### SUPPLIED ENTRIES
-*-*-

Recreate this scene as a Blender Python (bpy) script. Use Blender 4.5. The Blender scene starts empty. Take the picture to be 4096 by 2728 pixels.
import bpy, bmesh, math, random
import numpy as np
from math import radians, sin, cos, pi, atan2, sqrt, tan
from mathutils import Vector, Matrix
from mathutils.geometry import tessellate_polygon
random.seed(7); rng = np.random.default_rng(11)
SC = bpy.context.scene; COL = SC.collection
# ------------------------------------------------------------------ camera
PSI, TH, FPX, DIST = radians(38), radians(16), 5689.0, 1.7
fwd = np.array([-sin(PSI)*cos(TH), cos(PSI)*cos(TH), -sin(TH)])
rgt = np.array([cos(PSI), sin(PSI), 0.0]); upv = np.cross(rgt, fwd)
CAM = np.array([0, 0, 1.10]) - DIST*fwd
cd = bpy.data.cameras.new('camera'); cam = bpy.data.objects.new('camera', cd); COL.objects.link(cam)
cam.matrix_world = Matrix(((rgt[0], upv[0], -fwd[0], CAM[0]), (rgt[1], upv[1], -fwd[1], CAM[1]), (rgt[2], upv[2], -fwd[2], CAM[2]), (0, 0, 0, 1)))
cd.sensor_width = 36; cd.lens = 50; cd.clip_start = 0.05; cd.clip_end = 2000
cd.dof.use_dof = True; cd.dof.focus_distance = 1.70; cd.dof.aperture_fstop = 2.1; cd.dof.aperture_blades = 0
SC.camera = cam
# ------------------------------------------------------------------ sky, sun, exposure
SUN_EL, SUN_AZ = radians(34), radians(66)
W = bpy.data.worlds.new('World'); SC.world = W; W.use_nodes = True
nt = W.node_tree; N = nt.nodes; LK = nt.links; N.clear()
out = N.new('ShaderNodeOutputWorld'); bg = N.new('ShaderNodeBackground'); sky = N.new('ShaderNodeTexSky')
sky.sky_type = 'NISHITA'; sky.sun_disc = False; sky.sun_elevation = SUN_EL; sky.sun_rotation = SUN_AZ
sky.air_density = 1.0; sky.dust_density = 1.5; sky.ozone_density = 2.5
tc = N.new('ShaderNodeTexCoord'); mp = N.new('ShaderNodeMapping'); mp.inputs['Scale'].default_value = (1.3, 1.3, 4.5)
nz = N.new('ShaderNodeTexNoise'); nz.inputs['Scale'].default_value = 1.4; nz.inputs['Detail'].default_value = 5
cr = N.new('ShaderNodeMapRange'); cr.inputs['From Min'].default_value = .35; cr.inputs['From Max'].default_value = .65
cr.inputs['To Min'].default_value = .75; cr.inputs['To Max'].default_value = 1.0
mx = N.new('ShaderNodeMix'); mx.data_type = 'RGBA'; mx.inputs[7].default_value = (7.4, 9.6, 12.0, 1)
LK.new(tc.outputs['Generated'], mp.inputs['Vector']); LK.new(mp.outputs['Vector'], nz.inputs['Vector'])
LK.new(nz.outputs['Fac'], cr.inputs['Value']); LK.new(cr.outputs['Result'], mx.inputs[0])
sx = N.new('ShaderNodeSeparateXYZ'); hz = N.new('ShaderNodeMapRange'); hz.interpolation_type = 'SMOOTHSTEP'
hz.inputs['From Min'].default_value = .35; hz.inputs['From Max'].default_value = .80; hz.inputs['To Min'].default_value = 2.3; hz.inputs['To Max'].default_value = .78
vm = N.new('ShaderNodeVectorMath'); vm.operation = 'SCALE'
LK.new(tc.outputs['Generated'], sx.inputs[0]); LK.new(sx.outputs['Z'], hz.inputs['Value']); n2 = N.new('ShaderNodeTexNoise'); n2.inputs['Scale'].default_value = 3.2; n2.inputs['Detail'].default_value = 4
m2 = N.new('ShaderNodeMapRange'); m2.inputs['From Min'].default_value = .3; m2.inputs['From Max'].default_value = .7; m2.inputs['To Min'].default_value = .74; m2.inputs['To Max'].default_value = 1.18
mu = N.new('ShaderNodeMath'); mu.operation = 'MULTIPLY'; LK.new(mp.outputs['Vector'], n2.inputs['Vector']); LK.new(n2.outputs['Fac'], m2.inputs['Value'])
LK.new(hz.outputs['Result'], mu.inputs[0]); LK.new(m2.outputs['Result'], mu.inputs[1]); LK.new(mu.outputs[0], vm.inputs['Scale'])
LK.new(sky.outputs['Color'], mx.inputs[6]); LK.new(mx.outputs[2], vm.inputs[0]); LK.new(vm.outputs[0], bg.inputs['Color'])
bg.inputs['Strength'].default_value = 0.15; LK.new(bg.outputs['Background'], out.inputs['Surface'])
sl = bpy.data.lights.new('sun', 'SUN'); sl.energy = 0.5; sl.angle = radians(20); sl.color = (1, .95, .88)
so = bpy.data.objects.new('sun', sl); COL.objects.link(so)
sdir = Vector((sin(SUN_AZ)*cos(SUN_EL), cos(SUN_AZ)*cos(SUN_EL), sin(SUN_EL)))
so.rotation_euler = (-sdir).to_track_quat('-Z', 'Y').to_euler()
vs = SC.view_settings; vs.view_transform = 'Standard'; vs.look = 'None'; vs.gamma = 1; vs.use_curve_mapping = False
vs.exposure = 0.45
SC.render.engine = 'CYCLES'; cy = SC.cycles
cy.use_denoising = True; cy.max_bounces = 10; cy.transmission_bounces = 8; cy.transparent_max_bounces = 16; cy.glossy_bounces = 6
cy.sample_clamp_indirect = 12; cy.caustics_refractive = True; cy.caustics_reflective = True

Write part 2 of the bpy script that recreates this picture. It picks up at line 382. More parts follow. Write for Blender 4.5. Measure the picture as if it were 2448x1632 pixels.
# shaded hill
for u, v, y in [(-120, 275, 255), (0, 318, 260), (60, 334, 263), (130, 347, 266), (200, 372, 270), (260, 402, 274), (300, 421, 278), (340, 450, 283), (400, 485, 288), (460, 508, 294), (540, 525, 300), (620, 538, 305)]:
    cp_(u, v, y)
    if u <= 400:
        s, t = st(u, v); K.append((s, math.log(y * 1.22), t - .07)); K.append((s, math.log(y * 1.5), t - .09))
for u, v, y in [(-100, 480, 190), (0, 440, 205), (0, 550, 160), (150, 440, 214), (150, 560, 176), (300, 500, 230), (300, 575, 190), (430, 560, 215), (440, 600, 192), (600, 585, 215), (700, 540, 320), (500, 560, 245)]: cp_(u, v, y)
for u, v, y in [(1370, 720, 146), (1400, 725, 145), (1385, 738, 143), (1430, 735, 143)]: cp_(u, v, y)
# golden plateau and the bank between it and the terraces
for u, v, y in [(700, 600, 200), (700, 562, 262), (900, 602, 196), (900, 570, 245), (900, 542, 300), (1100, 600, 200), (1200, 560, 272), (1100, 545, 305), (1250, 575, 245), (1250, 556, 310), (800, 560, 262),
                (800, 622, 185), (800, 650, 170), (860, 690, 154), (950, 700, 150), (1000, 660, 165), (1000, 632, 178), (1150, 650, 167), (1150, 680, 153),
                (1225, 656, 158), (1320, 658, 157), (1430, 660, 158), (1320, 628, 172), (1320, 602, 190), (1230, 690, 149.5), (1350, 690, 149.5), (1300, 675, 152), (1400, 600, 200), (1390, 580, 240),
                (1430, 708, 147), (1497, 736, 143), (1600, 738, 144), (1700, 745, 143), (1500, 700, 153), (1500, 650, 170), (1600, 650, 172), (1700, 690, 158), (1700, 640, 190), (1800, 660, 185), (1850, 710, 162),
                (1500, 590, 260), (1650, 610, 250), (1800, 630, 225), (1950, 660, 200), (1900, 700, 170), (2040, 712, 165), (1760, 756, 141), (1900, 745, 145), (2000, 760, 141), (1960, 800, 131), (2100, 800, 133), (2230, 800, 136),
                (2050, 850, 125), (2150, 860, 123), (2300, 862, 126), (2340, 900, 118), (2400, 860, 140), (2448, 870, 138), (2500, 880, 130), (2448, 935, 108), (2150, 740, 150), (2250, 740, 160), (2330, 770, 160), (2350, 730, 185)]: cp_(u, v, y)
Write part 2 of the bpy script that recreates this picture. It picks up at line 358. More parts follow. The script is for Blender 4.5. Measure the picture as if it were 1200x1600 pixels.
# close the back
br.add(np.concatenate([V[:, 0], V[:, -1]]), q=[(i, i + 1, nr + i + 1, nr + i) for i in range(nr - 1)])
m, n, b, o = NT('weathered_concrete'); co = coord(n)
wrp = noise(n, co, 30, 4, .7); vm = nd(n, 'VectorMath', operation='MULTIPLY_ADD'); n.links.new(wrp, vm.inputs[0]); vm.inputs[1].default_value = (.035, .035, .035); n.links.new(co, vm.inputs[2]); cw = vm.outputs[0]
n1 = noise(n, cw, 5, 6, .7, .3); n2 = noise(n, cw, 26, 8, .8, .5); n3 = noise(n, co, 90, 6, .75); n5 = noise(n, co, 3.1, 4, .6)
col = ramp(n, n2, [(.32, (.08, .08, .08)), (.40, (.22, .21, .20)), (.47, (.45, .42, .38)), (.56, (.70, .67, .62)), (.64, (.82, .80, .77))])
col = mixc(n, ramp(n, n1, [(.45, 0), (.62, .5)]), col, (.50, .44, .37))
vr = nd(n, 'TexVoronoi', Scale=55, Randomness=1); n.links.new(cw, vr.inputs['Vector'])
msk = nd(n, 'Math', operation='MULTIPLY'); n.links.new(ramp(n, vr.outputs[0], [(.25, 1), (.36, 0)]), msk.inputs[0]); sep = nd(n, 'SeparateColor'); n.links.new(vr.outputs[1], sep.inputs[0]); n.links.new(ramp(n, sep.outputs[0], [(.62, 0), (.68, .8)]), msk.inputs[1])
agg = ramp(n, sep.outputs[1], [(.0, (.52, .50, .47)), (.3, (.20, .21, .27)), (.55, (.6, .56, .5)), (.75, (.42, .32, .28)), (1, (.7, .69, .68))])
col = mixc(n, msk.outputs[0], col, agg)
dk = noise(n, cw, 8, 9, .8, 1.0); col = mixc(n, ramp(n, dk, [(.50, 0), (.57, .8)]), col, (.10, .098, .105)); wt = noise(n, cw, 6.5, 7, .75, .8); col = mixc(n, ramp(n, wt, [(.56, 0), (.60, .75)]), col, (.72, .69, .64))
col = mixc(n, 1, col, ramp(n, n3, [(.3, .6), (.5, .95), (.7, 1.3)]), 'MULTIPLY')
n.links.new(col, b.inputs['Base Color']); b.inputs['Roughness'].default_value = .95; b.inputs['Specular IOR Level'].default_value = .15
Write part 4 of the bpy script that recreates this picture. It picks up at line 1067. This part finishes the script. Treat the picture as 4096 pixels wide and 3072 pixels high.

-*-*-

### SHORT TASK
From the listing above, return each line with the word "scene".

### EXERCISE RESPONSE
Recreate this scene as a Blender Python (bpy) script. Use Blender 4.5. The Blender scene starts empty. Take the picture to be 4096 by 2728 pixels.
SC = bpy.context.scene; COL = SC.collection